■ Aim of the task ■
Please output exactly the lines of the material from the first through the line containing "SC.view_settings.exposure = 0.24;", and nothing more.

■ Supplied information ■
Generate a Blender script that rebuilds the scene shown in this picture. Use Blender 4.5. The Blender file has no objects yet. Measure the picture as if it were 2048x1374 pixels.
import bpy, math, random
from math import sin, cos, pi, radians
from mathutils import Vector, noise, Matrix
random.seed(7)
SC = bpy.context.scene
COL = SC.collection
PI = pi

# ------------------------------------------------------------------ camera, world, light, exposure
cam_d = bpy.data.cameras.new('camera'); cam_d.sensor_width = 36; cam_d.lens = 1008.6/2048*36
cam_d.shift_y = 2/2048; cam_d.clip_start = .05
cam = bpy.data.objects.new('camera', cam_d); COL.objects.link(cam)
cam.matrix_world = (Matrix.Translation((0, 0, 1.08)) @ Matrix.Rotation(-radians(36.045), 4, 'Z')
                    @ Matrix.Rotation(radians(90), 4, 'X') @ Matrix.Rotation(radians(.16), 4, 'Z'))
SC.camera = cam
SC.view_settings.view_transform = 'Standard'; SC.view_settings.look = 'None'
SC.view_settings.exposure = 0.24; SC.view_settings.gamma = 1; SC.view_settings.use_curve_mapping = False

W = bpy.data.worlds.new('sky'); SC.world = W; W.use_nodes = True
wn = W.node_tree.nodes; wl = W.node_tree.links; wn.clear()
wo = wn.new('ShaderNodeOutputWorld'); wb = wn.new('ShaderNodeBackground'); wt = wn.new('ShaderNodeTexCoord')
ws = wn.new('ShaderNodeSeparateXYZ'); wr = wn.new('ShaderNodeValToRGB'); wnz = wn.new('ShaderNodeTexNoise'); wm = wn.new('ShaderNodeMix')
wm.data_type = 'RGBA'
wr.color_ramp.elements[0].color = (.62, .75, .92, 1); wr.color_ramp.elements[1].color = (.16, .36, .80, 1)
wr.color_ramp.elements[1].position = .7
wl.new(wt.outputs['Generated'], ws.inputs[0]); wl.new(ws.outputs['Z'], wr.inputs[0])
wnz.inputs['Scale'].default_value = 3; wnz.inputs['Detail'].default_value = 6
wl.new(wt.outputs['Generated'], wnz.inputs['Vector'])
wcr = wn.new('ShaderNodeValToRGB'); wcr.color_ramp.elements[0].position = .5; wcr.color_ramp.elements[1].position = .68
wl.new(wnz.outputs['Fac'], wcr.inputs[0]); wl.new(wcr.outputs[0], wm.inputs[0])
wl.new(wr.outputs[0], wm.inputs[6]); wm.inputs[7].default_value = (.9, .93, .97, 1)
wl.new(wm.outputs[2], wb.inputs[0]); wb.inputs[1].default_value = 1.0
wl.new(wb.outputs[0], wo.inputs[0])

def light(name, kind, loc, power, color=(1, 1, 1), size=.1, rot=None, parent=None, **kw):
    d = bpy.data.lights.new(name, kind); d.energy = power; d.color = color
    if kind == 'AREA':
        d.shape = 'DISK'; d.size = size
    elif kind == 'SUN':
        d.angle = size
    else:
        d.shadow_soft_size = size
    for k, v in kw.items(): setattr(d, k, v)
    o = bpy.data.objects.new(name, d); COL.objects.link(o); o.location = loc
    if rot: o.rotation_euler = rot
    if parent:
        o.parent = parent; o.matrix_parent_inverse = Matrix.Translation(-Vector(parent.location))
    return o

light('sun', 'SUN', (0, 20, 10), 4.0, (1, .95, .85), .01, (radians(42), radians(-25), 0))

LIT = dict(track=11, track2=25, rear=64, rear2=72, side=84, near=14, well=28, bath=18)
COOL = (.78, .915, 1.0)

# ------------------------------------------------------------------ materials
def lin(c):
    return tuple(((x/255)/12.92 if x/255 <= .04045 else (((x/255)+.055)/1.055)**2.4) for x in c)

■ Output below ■
Generate a Blender script that rebuilds the scene shown in this picture. Use Blender 4.5. The Blender file has no objects yet. Measure the picture as if it were 2048x1374 pixels.
import bpy, math, random
from math import sin, cos, pi, radians
from mathutils import Vector, noise, Matrix
random.seed(7)
SC = bpy.context.scene
COL = SC.collection
PI = pi

# ------------------------------------------------------------------ camera, world, light, exposure
cam_d = bpy.data.cameras.new('camera'); cam_d.sensor_width = 36; cam_d.lens = 1008.6/2048*36
cam_d.shift_y = 2/2048; cam_d.clip_start = .05
cam = bpy.data.objects.new('camera', cam_d); COL.objects.link(cam)
cam.matrix_world = (Matrix.Translation((0, 0, 1.08)) @ Matrix.Rotation(-radians(36.045), 4, 'Z')
                    @ Matrix.Rotation(radians(90), 4, 'X') @ Matrix.Rotation(radians(.16), 4, 'Z'))
SC.camera = cam
SC.view_settings.view_transform = 'Standard'; SC.view_settings.look = 'None'
SC.view_settings.exposure = 0.24; SC.view_settings.gamma = 1; SC.view_settings.use_curve_mapping = False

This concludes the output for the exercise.